Synthesis of novel symmetrical, single-chain, diacetylene-modified bolaamphiphiles with different alkyl chain lengths

Abstract  

General syntheses of novel symmetrical, single-chain, diacetylene-modified bolaphospholipids have been carried out in five steps. For the ω-alkynols, which have an important role as key intermediates, three different synthetic approaches were comprehensively investigated. For the final synthesis it is suggested that (1) alkylation of lithium (trimethylsilyl)acetylide with tetrahydropyranyl-protected ω-bromoalcohols, followed by (2) cleavage of the trimethylsilyl moiety and the tetrahydropyranyl protecting group, and (3) copper(II)-catalyzed Eglinton coupling is the best strategy for obtaining diacetylene-modified alkane-1,ω-diols, because higher yields were obtained while avoiding the formation of by-products.

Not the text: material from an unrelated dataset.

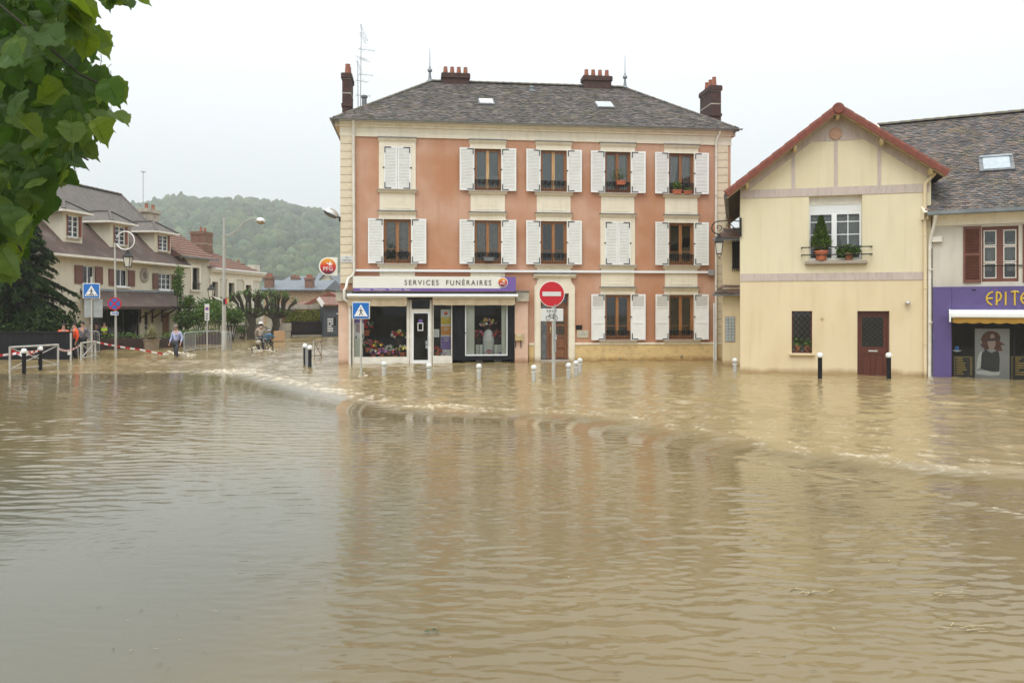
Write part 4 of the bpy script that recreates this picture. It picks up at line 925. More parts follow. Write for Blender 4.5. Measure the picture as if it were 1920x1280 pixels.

Moreover, conversion of the diols into bipolar phospholipids was achieved by bis-phosphorylation with β-bromoethylphosphoric acid dichloride and subsequent quaternization with trimethylamine or dimethylamine. Finally, spectral data are presented for novel single-chain, diacetylene-modified bolaphospholipids with promising potential as starting molecules in the formation of polymerizable and, thus, thermostable nanofibers.